• PROBLEM REQUIREMENTS:
Show only lines that include "scene".

• DATASET EXTRACT:

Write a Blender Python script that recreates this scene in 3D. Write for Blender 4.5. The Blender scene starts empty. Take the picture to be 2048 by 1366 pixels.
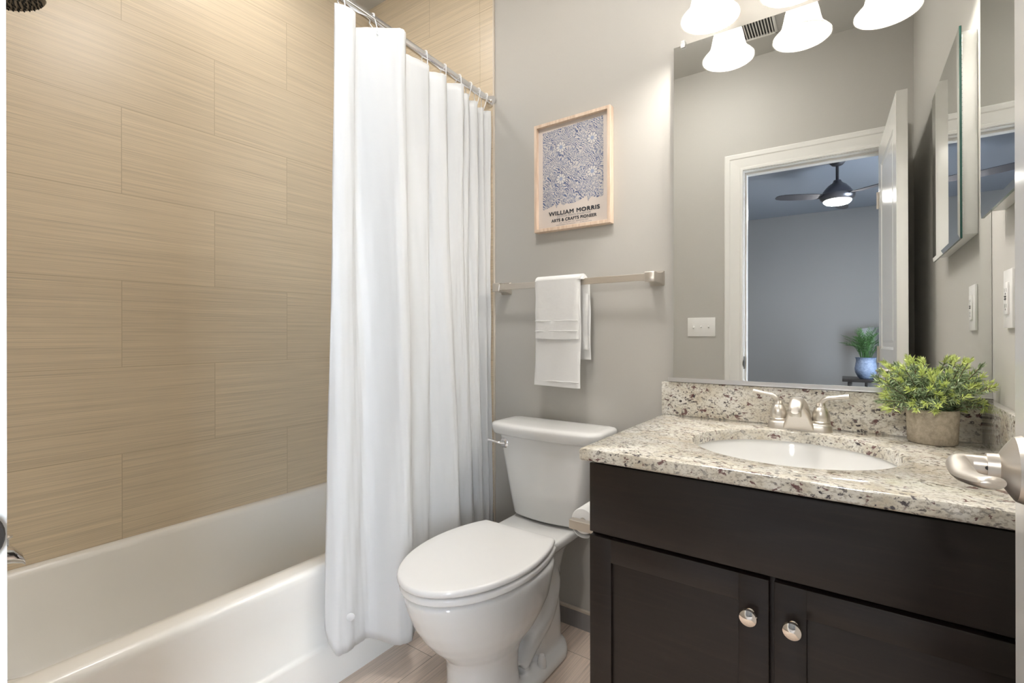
import bpy, bmesh, math, random
from mathutils import Vector, Matrix
rnd = random.Random(7)
R = math.radians
sc = bpy.context.scene
COL = sc.collection
PI = math.pi

# ---------------------------------------------------------------- camera, world, light, exposure
H = 1.136
cd = bpy.data.cameras.new('camera'); cam = bpy.data.objects.new('camera', cd); COL.objects.link(cam)
cd.sensor_width = 36; cd.sensor_fit = 'HORIZONTAL'; cd.lens = 981.6/2048*36
cd.shift_y = -15.3/2048; cd.clip_start = 0.01
cam.matrix_world = Matrix.Translation((0, 0, H)) @ Matrix.Rotation(R(35.34), 4, 'Z') @ Matrix.Rotation(R(90), 4, 'X') @ Matrix.Rotation(R(-0.113), 4, 'Z')
sc.camera = cam
vs = sc.view_settings
vs.view_transform = 'Standard'; vs.look = 'None'; vs.gamma = 1; vs.use_curve_mapping = False
vs.exposure = 1.0
BULB = 125.0        # vanity bulbs
FAN = 210.0         # lamp of the bedroom fan
SKY = 13.0
CAN = 66.0          # recessed shower lamp
FILL_DOME = 32.0         # unseen ceiling lamp added as bathroom fill
w = bpy.data.worlds.new('sky'); sc.world = w; w.use_nodes = True
w.node_tree.nodes['Background'].inputs[0].default_value = (0.78, 0.87, 1.0, 1)
w.node_tree.nodes['Background'].inputs[1].default_value = SKY

# ---------------------------------------------------------------- node helpers
class NB:
    def __init__(s, name):
        s.m = bpy.data.materials.new(name); s.m.use_nodes = True
        s.t = s.m.node_tree; s.n = s.t.nodes; s.b = s.n['Principled BSDF']; s.out = s.n['Material Output']
    def new(s, k, **kw):
        n = s.n.new(k)
        for a, v in kw.items(): setattr(n, a, v)
        return n
    def put(s, sock, v):
        if isinstance(v, bpy.types.NodeSocket): s.t.links.new(v, sock)
        elif v is not None: sock.default_value = v
    def math(s, op, a, b=None, c=None, clamp=False):
        n = s.new('ShaderNodeMath', operation=op); n.use_clamp = clamp
        s.put(n.inputs[0], a); s.put(n.inputs[1], b); s.put(n.inputs[2], c)
        return n.outputs[0]
    def pos(s):
        g = s.new('ShaderNodeNewGeometry'); x = s.new('ShaderNodeSeparateXYZ'); s.put(x.inputs[0], g.outputs['Position'])
        return x.outputs[0], x.outputs[1], x.outputs[2]
    def obj(s):
        g = s.new('ShaderNodeTexCoord'); return g.outputs['Object']
    def vec(s, x, y, z):
        n = s.new('ShaderNodeCombineXYZ'); s.put(n.inputs[0], x); s.put(n.inputs[1], y); s.put(n.inputs[2], z); return n.outputs[0]
    def noise(s, v, scale, detail=3, rough=.5, dist=0):
        n = s.new('ShaderNodeTexNoise'); s.put(n.inputs['Vector'], v); n.inputs['Scale'].default_value = scale
        n.inputs['Detail'].default_value = detail; n.inputs['Roughness'].default_value = rough; n.inputs['Distortion'].default_value = dist
        return n.outputs[0]
    def ramp(s, f, pts):
        n = s.new('ShaderNodeValToRGB'); s.put(n.inputs[0], f); e = n.color_ramp.elements
        while len(e) < len(pts): e.new(.5)
        for k, (p, c) in enumerate(pts):
            e[k].position = p; e[k].color = (c, c, c, 1) if isinstance(c, (int, float)) else (*c, 1)
        return n.outputs[0]
    def mix(s, f, a, b, mode='MIX'):
        n = s.new('ShaderNodeMix', data_type='RGBA', blend_type=mode)
        s.put(n.inputs[0], f)
        for i, v in ((6, a), (7, b)):
            s.put(n.inputs[i], (*v, 1) if isinstance(v, tuple) else v)
        return n.outputs[2]
    def bump(s, h, strength, dist=.001):
        n = s.new('ShaderNodeBump'); s.put(n.inputs['Height'], h); n.inputs['Strength'].default_value = strength; n.inputs['Distance'].default_value = dist
        s.put(s.b.inputs['Normal'], n.outputs[0])
    def set(s, **kw):
        for k, v in kw.items():
            s.put(s.b.inputs[k.replace('_', ' ')], (*v, 1) if isinstance(v, tuple) and len(v) == 3 else v)
        return s.m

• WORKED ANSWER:
Write a Blender Python script that recreates this scene in 3D. Write for Blender 4.5. The Blender scene starts empty. Take the picture to be 2048 by 1366 pixels.
sc = bpy.context.scene